The chirping of tropical birds from the nearby rainforest could be heard inside his spotless workshop-cum-kitchen. Llewellyn disappointed me at first by saying that Nietov's undoing could not have been of his making. Of Nevisian origins, yet born and bred in Manchester, he first came to the island in 1999. A qualified chef, he worked for local restaurants and set himself the task of creating a sauce with “heat and a little sweet”. He experimented with plentiful local ingredients until he came up with the winning combination of Caribbean thyme, brown sugar, vinegar and scotch bonnet peppers. The technology was simple: cooling the peppers, blending them with salt and sugar, adding flavours and leaving the mix to mature. The equipment was pretty basic too: Vitamix 7500 Blender, Excalibur Food Dehydrator and Uline H915 heat gun for bottling.

“My sauces mature like wine, so it's important to know exactly when to stop the maturation process,” he told me. It is here that intuition kicks in: Llewellyn normally wakes up several times per night to check how the process is progressing.

He started with offering his product to the patrons of the restaurant where he worked. Everybody liked it. Real fame kicked in when Llewellyn was “found” by international courier firm FedEx, which featured him in a TV commercial a couple of years ago. Since then, he has been a true engineer of spices, making 6,000 bottles of the sauce a year and selling them all over the globe. “Llewellyn's Hot Pepper Sauce” and its varieties had become the island's most recognisable export. 

What is it about Caribbean spices that makes them special, I wondered?

“They can be used in all kinds of ways", Llewellyn explained, "for seasoning, baking, roasting.
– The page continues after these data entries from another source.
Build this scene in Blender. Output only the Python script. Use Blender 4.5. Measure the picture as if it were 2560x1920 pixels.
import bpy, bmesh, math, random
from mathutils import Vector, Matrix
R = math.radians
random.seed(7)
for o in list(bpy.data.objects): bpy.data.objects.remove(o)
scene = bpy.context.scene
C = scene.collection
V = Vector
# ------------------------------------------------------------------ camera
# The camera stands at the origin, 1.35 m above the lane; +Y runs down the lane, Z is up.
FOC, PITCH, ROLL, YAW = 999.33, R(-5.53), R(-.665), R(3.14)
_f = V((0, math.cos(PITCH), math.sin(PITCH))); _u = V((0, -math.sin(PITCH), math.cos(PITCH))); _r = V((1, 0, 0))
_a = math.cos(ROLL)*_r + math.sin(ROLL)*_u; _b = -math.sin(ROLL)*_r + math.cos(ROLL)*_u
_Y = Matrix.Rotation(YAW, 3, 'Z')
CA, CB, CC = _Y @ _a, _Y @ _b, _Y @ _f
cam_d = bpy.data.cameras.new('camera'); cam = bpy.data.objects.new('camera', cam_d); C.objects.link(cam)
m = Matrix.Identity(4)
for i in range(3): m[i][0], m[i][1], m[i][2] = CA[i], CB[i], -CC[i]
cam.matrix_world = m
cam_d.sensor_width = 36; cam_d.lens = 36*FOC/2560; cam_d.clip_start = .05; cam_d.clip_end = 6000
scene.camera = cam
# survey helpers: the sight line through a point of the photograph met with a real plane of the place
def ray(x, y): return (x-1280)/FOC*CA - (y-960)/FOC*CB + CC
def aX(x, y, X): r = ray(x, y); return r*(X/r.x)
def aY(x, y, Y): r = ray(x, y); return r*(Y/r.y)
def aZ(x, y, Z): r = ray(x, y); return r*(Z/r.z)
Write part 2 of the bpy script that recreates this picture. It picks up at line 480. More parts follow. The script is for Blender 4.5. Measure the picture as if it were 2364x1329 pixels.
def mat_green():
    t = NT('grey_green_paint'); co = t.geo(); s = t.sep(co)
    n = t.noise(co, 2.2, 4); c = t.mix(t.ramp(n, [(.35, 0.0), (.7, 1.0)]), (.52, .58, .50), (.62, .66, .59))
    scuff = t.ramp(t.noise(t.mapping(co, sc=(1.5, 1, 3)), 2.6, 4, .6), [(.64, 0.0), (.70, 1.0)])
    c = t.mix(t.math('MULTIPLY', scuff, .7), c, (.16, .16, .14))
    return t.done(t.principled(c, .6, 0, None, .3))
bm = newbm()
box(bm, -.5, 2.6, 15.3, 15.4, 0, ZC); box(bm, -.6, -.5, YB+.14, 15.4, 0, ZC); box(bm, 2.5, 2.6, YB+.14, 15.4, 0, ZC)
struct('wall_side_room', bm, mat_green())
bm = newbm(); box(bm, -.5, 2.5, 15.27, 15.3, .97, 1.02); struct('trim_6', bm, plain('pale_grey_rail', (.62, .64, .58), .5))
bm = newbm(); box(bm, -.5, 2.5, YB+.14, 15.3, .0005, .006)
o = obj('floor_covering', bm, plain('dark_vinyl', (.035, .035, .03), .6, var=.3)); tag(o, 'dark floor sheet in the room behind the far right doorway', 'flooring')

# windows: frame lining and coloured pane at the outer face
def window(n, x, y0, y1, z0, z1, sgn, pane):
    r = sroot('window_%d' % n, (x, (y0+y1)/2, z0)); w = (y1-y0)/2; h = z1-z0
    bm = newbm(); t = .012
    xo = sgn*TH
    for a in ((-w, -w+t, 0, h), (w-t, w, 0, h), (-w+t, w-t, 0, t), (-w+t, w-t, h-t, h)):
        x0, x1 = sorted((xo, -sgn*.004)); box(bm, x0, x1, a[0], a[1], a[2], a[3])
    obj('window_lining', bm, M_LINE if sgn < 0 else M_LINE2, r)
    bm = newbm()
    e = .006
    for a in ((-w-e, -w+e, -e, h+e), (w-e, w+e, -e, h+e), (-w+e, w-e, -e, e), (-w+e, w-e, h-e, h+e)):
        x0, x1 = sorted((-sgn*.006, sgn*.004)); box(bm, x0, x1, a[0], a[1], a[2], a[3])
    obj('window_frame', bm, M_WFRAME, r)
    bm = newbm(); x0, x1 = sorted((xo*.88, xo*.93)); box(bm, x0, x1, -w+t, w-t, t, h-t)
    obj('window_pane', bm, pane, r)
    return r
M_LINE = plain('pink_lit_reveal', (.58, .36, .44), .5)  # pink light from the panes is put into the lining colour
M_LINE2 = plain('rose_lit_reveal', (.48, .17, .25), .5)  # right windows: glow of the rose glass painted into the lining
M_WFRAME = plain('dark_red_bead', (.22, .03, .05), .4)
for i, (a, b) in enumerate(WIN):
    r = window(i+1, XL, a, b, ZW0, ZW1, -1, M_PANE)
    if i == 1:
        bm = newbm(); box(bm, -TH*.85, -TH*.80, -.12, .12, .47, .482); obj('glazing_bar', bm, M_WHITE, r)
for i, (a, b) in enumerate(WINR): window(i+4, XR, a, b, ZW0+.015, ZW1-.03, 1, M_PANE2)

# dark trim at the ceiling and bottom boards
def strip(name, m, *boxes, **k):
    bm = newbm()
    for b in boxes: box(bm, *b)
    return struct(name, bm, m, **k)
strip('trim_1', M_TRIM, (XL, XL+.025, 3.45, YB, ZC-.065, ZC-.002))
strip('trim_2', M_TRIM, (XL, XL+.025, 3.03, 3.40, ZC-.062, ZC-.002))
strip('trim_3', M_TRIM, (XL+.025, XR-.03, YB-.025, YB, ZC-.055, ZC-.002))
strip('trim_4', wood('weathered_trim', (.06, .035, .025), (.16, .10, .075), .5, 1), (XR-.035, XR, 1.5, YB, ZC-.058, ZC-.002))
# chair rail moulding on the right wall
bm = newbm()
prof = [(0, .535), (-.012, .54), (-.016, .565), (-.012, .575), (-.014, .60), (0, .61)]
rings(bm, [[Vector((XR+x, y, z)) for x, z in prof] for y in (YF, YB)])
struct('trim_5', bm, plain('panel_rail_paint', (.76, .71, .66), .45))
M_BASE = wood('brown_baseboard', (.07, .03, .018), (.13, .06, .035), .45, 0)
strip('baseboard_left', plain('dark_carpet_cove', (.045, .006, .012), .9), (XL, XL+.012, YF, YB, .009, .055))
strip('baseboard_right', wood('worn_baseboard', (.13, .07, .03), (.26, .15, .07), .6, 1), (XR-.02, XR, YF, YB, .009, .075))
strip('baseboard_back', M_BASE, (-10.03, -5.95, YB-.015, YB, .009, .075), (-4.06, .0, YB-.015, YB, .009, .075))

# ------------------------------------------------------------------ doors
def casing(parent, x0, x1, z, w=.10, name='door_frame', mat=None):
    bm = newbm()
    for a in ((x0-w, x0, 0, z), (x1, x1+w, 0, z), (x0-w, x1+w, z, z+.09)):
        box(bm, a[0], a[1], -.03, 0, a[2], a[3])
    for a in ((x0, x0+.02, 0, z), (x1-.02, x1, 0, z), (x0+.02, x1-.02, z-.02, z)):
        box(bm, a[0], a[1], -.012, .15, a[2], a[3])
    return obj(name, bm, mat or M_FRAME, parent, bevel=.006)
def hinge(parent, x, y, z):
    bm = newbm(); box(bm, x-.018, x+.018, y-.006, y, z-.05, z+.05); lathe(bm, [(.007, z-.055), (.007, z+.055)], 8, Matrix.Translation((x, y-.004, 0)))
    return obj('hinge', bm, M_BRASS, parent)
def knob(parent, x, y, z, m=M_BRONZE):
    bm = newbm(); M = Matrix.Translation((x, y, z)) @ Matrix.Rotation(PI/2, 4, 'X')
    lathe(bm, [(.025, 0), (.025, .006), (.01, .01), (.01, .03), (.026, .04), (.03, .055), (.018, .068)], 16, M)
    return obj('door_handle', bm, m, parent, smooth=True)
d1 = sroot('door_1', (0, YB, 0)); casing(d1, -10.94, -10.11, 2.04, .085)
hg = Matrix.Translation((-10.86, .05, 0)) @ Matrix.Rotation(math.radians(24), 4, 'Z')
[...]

Most importantly, they make you feel better and help spice up your life.”

“Used in moderation,” I wanted to add, remembering Comrade Nietov's spectacular misadventure, caused – and here lies the morale of my Yuletide tale - not by any of Llewellyn's sauce's enigmatic precursors, the name of which I will probably never know, but by Nietov's own stupidity and greed.

Let me wish you all a spicy Christmas and a richly flavoured New Year!